[Date Prev][Date Next] [Thread Prev][Thread Next] [Date Index] [Thread Index]

Re: Re: Re: RAID bus controller: Promise Technology, Inc. PDC20376 (FastTrak376)(rev02)



 editor@postscript.port5.com wrote:


 > I think the Promise RAID mode is a TOY RAID controller.
 >
 > What about Intel and Sil? This seems to be a problem with
 > i386 also for all motherboards with a TOY RAID in the BIOS.
 >
 > Thanks for the links. The VIA RAID mode and Promise RAID
 > mode have a BIOS ROM chip not a PGA chip so they aren't
 > hardwired. The BIOS can set the disks up as RAID0, RAID1 or
 > RAID0+1 or as individual disks. How can I tell the
 > sata_promise I am using RAID mode not individual disks?
 >

 +++++++++++++++++++++++++

There is no such thing as a TOY_raid module. Use a bios_disk module.

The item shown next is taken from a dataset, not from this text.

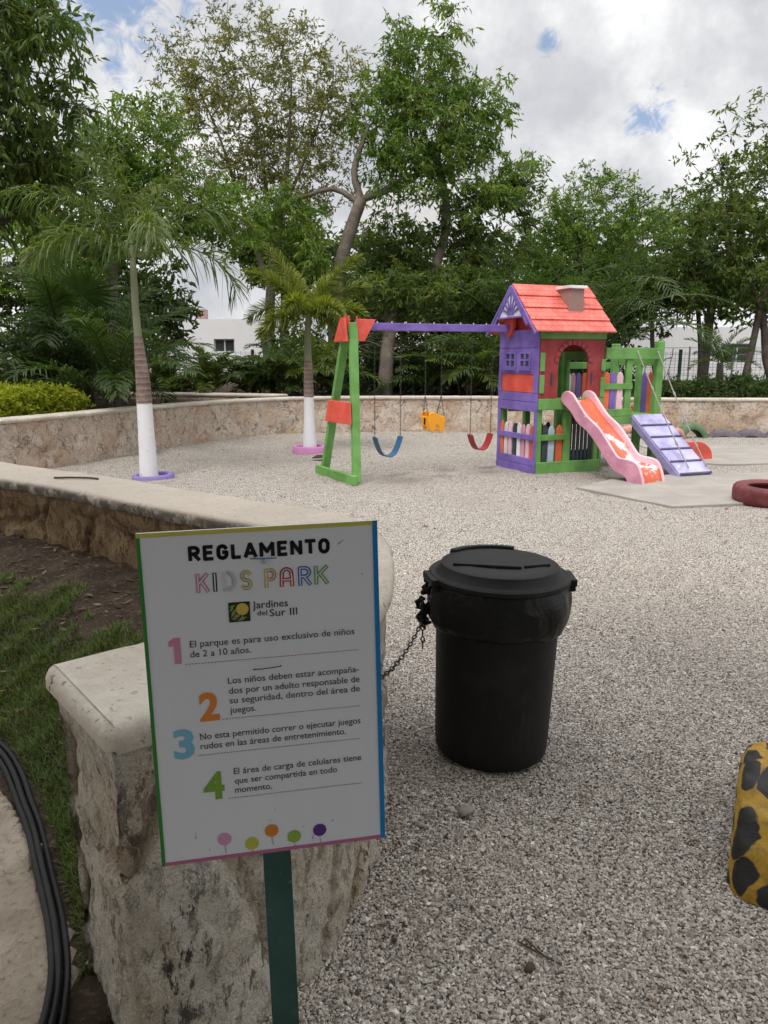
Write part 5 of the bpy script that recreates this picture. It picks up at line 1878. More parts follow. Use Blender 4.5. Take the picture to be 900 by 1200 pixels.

The GNU Parted manual says:

3.1 5. The operating system may or may not use the BIOS to do normal
file system access (Windows usually does, Linux or BSD do not).

So Windows goes to the BIOS to find the disk. The disk c: in DOS for
example could be an array of disks like /dev/hde, /dev/hdf, /dev/sda and
/dev/sdb and the DOS user would never know. The sata_promise doesn't
know those disks are in an array so the module should ask the BIOS or
there should be a way to tell the sata_promise those disks are used in
an array not individually. (If the sata_promise wanted to do RAID.)

The bios_disk module asks the BIOS how the disks are configured and
doesn't care if that is an array or just individual disks because the
BIOS does all the work. That should be as good as a TOY_raid module.

Maybe someday the on-board RAID controllers will be good enough to use.
Then RAID support might be needed.


Does anybody use any of the RAID features on any motherboard for Linux?